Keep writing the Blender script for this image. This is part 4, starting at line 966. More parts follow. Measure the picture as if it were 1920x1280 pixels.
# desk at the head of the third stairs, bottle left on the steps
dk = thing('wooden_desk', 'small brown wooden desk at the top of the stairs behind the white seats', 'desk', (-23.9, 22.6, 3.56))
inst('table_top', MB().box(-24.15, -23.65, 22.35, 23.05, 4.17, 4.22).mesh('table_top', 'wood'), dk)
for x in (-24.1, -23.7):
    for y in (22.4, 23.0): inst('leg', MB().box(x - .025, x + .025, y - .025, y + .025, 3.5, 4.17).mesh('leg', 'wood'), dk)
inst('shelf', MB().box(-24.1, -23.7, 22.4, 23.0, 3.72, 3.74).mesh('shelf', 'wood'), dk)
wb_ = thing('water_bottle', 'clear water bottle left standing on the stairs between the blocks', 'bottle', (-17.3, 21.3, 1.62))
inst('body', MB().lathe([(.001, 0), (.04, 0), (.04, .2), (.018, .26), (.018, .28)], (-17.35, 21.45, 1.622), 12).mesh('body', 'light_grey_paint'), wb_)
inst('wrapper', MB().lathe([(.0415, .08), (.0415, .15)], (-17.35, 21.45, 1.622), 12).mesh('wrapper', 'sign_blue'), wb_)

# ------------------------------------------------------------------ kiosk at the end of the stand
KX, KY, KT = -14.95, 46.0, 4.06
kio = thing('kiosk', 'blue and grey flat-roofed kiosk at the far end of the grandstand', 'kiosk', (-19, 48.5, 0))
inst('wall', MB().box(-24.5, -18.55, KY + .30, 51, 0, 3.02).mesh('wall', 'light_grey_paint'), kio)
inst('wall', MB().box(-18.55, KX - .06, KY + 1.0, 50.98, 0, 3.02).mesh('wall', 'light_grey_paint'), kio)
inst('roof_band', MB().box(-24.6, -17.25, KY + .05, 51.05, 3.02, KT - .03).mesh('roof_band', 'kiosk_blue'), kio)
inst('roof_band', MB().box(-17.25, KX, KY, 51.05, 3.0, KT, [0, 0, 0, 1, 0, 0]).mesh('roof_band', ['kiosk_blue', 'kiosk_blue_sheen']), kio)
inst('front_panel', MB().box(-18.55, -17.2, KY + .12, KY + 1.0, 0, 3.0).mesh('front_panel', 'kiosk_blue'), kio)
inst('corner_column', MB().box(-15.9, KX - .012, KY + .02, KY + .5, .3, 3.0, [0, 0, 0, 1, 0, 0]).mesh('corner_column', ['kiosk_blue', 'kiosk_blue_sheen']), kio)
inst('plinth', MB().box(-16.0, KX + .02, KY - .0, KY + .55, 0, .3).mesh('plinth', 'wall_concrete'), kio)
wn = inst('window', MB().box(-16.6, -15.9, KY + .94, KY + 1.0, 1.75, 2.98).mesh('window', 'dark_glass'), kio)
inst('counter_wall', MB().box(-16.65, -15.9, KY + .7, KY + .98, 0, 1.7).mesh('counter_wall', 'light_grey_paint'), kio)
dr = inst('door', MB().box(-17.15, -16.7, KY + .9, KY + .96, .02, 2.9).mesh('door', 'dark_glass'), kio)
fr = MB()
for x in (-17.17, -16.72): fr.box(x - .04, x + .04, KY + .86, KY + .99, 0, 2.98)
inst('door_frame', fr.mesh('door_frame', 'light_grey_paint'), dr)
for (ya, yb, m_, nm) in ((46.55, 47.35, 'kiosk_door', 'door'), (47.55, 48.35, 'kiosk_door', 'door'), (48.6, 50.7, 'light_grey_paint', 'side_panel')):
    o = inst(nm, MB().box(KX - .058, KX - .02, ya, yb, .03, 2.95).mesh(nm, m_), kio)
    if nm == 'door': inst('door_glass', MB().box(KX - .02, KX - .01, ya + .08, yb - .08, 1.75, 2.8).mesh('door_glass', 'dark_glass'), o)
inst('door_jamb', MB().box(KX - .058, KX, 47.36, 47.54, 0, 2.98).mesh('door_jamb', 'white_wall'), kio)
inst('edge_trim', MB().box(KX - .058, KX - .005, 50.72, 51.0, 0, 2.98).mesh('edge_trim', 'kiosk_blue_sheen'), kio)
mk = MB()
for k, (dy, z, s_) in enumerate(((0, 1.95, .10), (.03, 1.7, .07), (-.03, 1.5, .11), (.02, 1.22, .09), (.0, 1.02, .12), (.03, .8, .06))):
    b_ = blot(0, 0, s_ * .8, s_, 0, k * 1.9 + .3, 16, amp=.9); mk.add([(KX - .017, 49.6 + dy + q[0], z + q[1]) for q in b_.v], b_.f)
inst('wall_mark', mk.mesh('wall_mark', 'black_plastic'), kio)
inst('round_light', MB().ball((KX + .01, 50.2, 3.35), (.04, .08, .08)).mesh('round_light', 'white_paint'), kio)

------

* Given exercise
Using the data above, reproduce every line exactly.

* Exercise output
Keep writing the Blender script for this image. This is part 4, starting at line 966. More parts follow. Measure the picture as if it were 1920x1280 pixels.
# desk at the head of the third stairs, bottle left on the steps
dk = thing('wooden_desk', 'small brown wooden desk at the top of the stairs behind the white seats', 'desk', (-23.9, 22.6, 3.56))
inst('table_top', MB().box(-24.15, -23.65, 22.35, 23.05, 4.17, 4.22).mesh('table_top', 'wood'), dk)
for x in (-24.1, -23.7):
    for y in (22.4, 23.0): inst('leg', MB().box(x - .025, x + .025, y - .025, y + .025, 3.5, 4.17).mesh('leg', 'wood'), dk)
inst('shelf', MB().box(-24.1, -23.7, 22.4, 23.0, 3.72, 3.74).mesh('shelf', 'wood'), dk)
wb_ = thing('water_bottle', 'clear water bottle left standing on the stairs between the blocks', 'bottle', (-17.3, 21.3, 1.62))
inst('body', MB().lathe([(.001, 0), (.04, 0), (.04, .2), (.018, .26), (.018, .28)], (-17.35, 21.45, 1.622), 12).mesh('body', 'light_grey_paint'), wb_)
inst('wrapper', MB().lathe([(.0415, .08), (.0415, .15)], (-17.35, 21.45, 1.622), 12).mesh('wrapper', 'sign_blue'), wb_)

# ------------------------------------------------------------------ kiosk at the end of the stand
KX, KY, KT = -14.95, 46.0, 4.06
kio = thing('kiosk', 'blue and grey flat-roofed kiosk at the far end of the grandstand', 'kiosk', (-19, 48.5, 0))
inst('wall', MB().box(-24.5, -18.55, KY + .30, 51, 0, 3.02).mesh('wall', 'light_grey_paint'), kio)
inst('wall', MB().box(-18.55, KX - .06, KY + 1.0, 50.98, 0, 3.02).mesh('wall', 'light_grey_paint'), kio)
inst('roof_band', MB().box(-24.6, -17.25, KY + .05, 51.05, 3.02, KT - .03).mesh('roof_band', 'kiosk_blue'), kio)
inst('roof_band', MB().box(-17.25, KX, KY, 51.05, 3.0, KT, [0, 0, 0, 1, 0, 0]).mesh('roof_band', ['kiosk_blue', 'kiosk_blue_sheen']), kio)
inst('front_panel', MB().box(-18.55, -17.2, KY + .12, KY + 1.0, 0, 3.0).mesh('front_panel', 'kiosk_blue'), kio)
inst('corner_column', MB().box(-15.9, KX - .012, KY + .02, KY + .5, .3, 3.0, [0, 0, 0, 1, 0, 0]).mesh('corner_column', ['kiosk_blue', 'kiosk_blue_sheen']), kio)
inst('plinth', MB().box(-16.0, KX + .02, KY - .0, KY + .55, 0, .3).mesh('plinth', 'wall_concrete'), kio)
wn = inst('window', MB().box(-16.6, -15.9, KY + .94, KY + 1.0, 1.75, 2.98).mesh('window', 'dark_glass'), kio)
inst('counter_wall', MB().box(-16.65, -15.9, KY + .7, KY + .98, 0, 1.7).mesh('counter_wall', 'light_grey_paint'), kio)
dr = inst('door', MB().box(-17.15, -16.7, KY + .9, KY + .96, .02, 2.9).mesh('door', 'dark_glass'), kio)
fr = MB()
for x in (-17.17, -16.72): fr.box(x - .04, x + .04, KY + .86, KY + .99, 0, 2.98)
inst('door_frame', fr.mesh('door_frame', 'light_grey_paint'), dr)
for (ya, yb, m_, nm) in ((46.55, 47.35, 'kiosk_door', 'door'), (47.55, 48.35, 'kiosk_door', 'door'), (48.6, 50.7, 'light_grey_paint', 'side_panel')):
    o = inst(nm, MB().box(KX - .058, KX - .02, ya, yb, .03, 2.95).mesh(nm, m_), kio)
    if nm == 'door': inst('door_glass', MB().box(KX - .02, KX - .01, ya + .08, yb - .08, 1.75, 2.8).mesh('door_glass', 'dark_glass'), o)
inst('door_jamb', MB().box(KX - .058, KX, 47.36, 47.54, 0, 2.98).mesh('door_jamb', 'white_wall'), kio)
inst('edge_trim', MB().box(KX - .058, KX - .005, 50.72, 51.0, 0, 2.98).mesh('edge_trim', 'kiosk_blue_sheen'), kio)
mk = MB()
for k, (dy, z, s_) in enumerate(((0, 1.95, .10), (.03, 1.7, .07), (-.03, 1.5, .11), (.02, 1.22, .09), (.0, 1.02, .12), (.03, .8, .06))):
    b_ = blot(0, 0, s_ * .8, s_, 0, k * 1.9 + .3, 16, amp=.9); mk.add([(KX - .017, 49.6 + dy + q[0], z + q[1]) for q in b_.v], b_.f)
inst('wall_mark', mk.mesh('wall_mark', 'black_plastic'), kio)
inst('round_light', MB().ball((KX + .01, 50.2, 3.35), (.04, .08, .08)).mesh('round_light', 'white_paint'), kio)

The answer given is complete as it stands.